In this paper, the authors present a benchmarking framework for structured machine learning, called SML-Bench. The paper is a result of a substantial amount of effort, given the extensive literature scanning for identifying suitable datasets for SML-Bench, along with the data conversion efforts. However, even though the methodology is sound, the results have several explicit drawbacks, acknowledged by the authors.

Otherwise, the authors provide a clear goal at the beginning of the paper. The paper is very well written, is quite clear and easy to follow.

Section 2 offers a good and broad overview of existing approaches and solutions, and positions their approach as sufficiently unique, to the best of their knowledge.

Section 3 provides an overview of several machine learning challenges in the context of structured data, a.k.a. choke points.

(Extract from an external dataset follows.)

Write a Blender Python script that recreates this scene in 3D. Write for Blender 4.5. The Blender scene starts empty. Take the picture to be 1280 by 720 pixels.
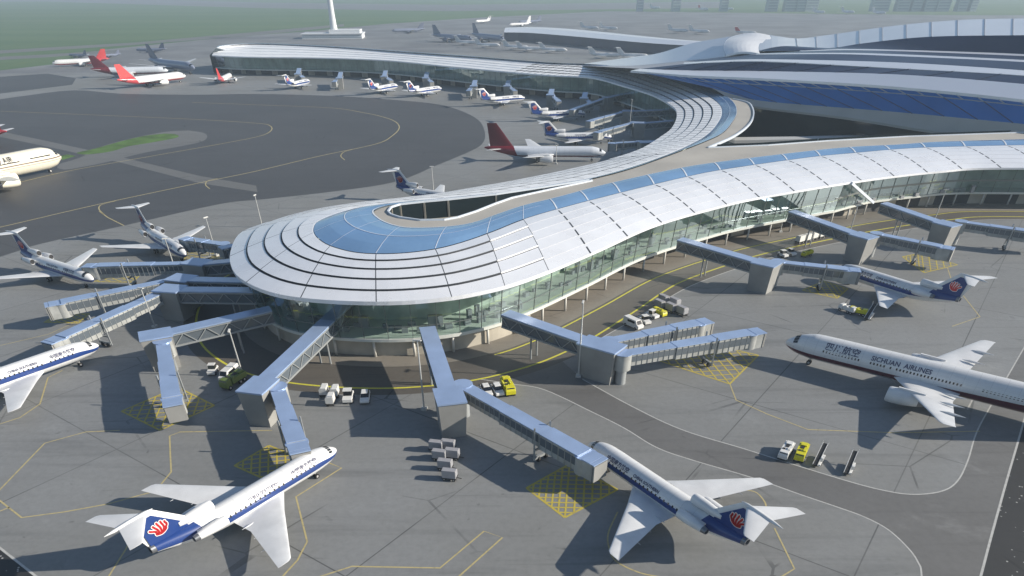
import bpy, bmesh, math, random
from math import sin, cos, pi, radians as R, sqrt, atan2
from mathutils import Vector as V, Matrix
from mathutils.geometry import tessellate_polygon
random.seed(4)
SC = bpy.context.scene
COL = SC.collection
# ------------------------------------------------------------------ camera
FPX, PITCH, ROLL, HC, CX, CY = 813.34, 0.731687, -0.004267, 64.0, 642.85, 707.13
cd = bpy.data.cameras.new('camera'); cam = bpy.data.objects.new('camera', cd); COL.objects.link(cam)
cd.sensor_width = 36; cd.lens = 36 * FPX / 1280
cd.shift_x = (640 - CX) / 1280; cd.shift_y = (CY - 360) / 1280
cd.clip_start = .5; cd.clip_end = 30000
cam.location = (0, 0, HC)
cam.rotation_euler = (Matrix.Rotation(pi/2 - PITCH, 3, 'X') @ Matrix.Rotation(ROLL, 3, 'Z')).to_euler()
SC.camera = cam
# ------------------------------------------------------------------ sky, sun
SUN_EL, SUN_AZ = R(23), R(-5)
w = bpy.data.worlds.new('World'); SC.world = w; w.use_nodes = True
nt = w.node_tree; bg = nt.nodes['Background']
sk = nt.nodes.new('ShaderNodeTexSky'); sk.sky_type = 'NISHITA'; sk.sun_disc = False
sk.sun_elevation = SUN_EL; sk.sun_rotation = pi/2 - SUN_AZ; sk.altitude = 50; sk.air_density = 1.0; sk.dust_density = 0.6; sk.ozone_density = 1.5
nt.links.new(sk.outputs[0], bg.inputs[0]); bg.inputs[1].default_value = 0.078
sl = bpy.data.lights.new('sun', 'SUN'); sl.energy = 5.0; sl.angle = R(.5); sl.color = (1, .92, .8)
so = bpy.data.objects.new('sun', sl); COL.objects.link(so)
sd = V((-cos(SUN_AZ)*cos(SUN_EL), -sin(SUN_AZ)*cos(SUN_EL), -sin(SUN_EL)))
so.rotation_euler = sd.to_track_quat('-Z', 'Y').to_euler(); so.location = (300, 0, 300)
SC.view_settings.view_transform = 'Standard'; SC.view_settings.look = 'None'
SC.view_settings.exposure = 0.52; SC.view_settings.gamma = 1
# ------------------------------------------------------------------ photo point -> place on a level of known height
def RAY(x, y):
    u0, v0 = x - CX, y - CY
    u = u0*cos(ROLL) + v0*sin(ROLL); v = -u0*sin(ROLL) + v0*cos(ROLL)
    return V((u/FPX, cos(PITCH) - v/FPX*sin(PITCH), -sin(PITCH) - v/FPX*cos(PITCH)))
def G(x, y, z=0.0):
    d = RAY(x, y); t = (z - HC)/d.z
    return V((d.x*t, d.y*t, z))
def GP(x, y, P, Q, off):
    t = (Q - P).to_2d(); n = V((-t.y, t.x)).normalized()
    if n.y < 0: n = -n
    d = RAY(x, y); k = (P.to_2d().dot(n) + off)/d.to_2d().dot(n)
    return V((d.x*k, d.y*k, HC + d.z*k))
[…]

Section 4 describes the methodology for discovering, selecting and preparing datasets to be used by SML-Bench. The methodology is sound, but unfortunately the authors currently only have 9 datasets at their disposal for the benchmark. This state is understandable, as the dataset preparation is a high effort activity. The effort to identify the datasets in the first place, is a good result - I'd urge the authors to publish the full list of candidate datasets, for reuse purposes.

Section 5 describes the detailed implementation of the framework. The architecture, as well as the scenarios, tools and settings are well described, and the engineering decisions within them are good.

Section 6 presents the evaluation of SML-Bench. Here, the authors identify several drawbacks and issues of / with the selected tools. Namely, most of them do not run very well with their default settings, i.e. out-of-the-box. This is understandable, as they usually need to be tuned to the specific learning task at hand. But, in order to compare them with 'tweaked' parameters, the parameters of all tools need to be optimized -- for which the authors currently await feedback from the developers and the community, as pointed out in Section 7 and 8.

With this, the SML-Bench frameworks proves to be an important part of the domain, as it can impact the advancements and innovation in it. The domain of structured machine learning lacks means of benchmarking the variety of tools and KR languages available, so this framework may initiate further innovation in an otherwise mature field.